━━━━━ Supplied material

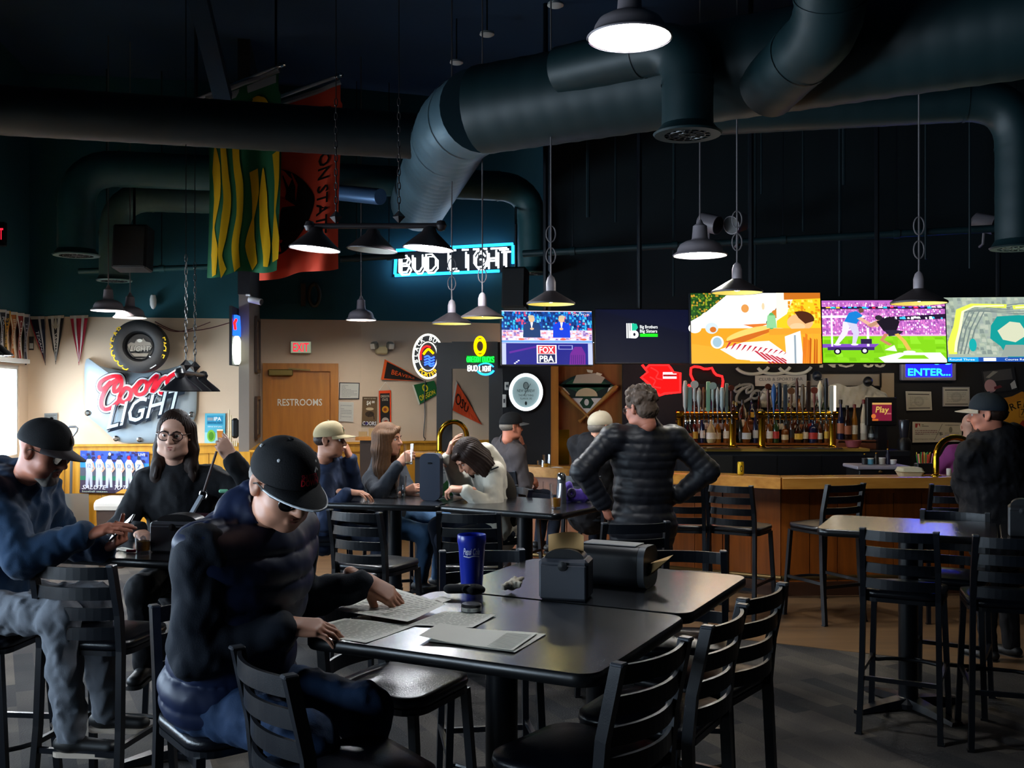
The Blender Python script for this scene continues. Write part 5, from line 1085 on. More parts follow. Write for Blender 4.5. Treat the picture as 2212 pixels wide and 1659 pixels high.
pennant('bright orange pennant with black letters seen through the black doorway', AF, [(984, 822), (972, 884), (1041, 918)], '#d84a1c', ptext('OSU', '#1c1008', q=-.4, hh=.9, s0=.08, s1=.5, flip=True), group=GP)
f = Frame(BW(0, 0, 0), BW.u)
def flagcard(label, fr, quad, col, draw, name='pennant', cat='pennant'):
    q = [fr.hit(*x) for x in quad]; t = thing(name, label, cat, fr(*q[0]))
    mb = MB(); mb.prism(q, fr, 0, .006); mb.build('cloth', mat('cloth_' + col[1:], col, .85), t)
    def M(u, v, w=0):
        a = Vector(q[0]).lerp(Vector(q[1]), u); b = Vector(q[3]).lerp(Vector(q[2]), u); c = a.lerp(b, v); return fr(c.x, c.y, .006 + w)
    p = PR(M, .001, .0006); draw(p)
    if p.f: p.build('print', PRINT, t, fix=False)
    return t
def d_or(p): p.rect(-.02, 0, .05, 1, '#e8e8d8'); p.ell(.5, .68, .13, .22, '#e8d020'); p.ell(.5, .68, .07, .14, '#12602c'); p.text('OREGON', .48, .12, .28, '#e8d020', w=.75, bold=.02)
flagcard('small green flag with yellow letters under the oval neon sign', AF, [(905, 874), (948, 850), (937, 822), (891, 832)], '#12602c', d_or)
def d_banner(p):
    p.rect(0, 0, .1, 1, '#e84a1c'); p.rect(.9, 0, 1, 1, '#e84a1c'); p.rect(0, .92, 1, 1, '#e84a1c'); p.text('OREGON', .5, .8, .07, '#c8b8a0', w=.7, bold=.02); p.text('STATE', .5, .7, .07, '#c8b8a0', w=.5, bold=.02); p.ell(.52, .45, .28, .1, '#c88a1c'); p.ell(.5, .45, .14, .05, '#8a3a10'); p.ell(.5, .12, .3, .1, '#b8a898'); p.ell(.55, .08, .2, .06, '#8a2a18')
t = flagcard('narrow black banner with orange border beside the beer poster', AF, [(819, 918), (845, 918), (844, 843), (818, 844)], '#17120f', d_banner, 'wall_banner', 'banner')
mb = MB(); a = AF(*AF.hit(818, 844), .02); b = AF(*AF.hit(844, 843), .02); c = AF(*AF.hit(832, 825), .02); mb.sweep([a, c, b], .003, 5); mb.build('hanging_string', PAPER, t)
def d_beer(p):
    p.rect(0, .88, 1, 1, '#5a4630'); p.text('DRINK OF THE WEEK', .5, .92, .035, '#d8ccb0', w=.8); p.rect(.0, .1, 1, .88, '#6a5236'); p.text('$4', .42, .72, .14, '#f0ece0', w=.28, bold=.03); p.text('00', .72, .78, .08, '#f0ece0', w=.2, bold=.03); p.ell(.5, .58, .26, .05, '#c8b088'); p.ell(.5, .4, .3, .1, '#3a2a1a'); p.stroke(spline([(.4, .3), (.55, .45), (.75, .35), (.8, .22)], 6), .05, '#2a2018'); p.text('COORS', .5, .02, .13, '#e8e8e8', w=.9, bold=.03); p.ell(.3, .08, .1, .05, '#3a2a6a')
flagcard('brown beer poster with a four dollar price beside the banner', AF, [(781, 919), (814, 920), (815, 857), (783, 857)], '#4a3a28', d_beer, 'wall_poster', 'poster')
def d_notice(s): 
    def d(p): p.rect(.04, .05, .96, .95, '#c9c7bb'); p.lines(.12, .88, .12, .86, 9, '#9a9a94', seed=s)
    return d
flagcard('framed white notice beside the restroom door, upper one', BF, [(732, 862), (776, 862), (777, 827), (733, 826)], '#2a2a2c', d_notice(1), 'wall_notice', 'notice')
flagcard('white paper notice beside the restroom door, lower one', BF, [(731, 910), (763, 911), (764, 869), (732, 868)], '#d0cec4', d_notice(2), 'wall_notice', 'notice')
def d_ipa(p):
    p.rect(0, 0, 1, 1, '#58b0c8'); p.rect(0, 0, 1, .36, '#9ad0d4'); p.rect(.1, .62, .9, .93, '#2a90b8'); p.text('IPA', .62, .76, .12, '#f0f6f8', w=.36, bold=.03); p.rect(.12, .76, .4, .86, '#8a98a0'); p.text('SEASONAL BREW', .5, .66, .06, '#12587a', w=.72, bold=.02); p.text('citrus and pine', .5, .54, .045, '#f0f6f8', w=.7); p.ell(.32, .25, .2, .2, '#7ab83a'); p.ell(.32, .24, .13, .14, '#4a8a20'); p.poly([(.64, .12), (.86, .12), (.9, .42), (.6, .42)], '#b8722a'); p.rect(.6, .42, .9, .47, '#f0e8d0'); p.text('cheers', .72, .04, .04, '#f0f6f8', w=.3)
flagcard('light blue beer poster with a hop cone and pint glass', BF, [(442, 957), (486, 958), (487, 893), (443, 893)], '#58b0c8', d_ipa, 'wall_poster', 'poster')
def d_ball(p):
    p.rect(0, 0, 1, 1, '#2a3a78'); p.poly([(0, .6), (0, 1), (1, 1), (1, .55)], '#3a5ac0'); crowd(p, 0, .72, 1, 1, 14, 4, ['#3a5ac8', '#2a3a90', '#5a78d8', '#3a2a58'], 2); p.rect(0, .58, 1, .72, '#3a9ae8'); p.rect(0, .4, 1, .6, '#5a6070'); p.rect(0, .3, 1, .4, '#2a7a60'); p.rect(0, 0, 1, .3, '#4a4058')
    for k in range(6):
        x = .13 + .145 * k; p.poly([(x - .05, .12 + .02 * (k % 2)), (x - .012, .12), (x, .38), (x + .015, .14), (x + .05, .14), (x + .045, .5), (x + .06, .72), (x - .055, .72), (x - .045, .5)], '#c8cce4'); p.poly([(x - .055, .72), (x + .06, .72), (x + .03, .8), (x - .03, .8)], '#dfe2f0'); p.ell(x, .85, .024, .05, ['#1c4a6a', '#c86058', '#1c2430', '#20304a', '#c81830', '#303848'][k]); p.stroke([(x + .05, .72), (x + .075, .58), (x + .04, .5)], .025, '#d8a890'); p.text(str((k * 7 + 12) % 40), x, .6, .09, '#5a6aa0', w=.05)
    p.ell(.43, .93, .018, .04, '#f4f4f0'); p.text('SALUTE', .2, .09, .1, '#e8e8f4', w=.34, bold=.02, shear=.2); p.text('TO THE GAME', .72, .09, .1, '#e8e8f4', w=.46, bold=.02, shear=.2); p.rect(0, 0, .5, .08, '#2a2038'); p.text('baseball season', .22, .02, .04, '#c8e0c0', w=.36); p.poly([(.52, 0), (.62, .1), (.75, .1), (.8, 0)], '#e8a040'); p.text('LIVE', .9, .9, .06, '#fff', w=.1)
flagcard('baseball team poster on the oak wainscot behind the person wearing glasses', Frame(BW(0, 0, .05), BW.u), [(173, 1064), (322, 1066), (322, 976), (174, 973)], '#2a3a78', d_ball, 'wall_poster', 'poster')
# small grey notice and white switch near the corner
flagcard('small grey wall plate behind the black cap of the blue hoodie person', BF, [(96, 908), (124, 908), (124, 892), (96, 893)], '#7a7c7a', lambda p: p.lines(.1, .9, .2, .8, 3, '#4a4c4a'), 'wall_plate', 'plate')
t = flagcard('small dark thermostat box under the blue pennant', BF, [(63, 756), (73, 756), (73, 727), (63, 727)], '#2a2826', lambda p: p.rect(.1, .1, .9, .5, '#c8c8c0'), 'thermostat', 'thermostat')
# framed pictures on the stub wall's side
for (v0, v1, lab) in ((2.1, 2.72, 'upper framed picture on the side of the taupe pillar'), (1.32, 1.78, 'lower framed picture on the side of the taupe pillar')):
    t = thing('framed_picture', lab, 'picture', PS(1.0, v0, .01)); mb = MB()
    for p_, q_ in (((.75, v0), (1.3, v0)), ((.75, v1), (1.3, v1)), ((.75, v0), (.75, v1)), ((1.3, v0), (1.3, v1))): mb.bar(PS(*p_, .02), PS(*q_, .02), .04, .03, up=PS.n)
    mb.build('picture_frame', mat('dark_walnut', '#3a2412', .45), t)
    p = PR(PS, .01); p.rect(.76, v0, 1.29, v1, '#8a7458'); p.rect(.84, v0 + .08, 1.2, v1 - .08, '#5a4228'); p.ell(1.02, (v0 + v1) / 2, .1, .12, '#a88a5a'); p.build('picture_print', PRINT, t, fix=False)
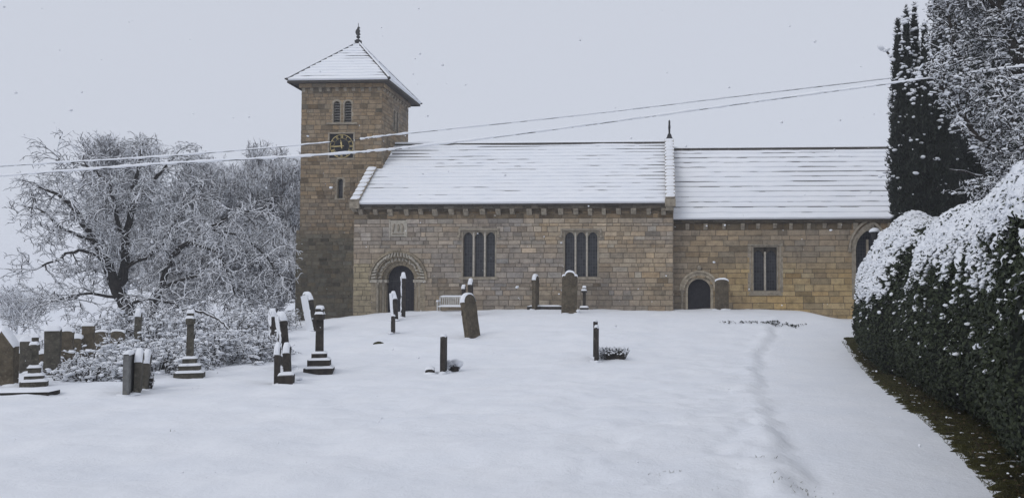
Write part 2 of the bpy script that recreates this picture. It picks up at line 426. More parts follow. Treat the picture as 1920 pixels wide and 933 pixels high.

━━━━━━━━━━

- _Work instructions_
Identify the lines that hold the word "follow". Copy every one of them.

- _Output below_
The Blender Python script for this scene continues. Write part 5, from line 1085 on. More parts follow. Write for Blender 4.5. Treat the picture as 2212 pixels wide and 1659 pixels high.
Write part 2 of the bpy script that recreates this picture. It picks up at line 426. More parts follow. Treat the picture as 1920 pixels wide and 933 pixels high.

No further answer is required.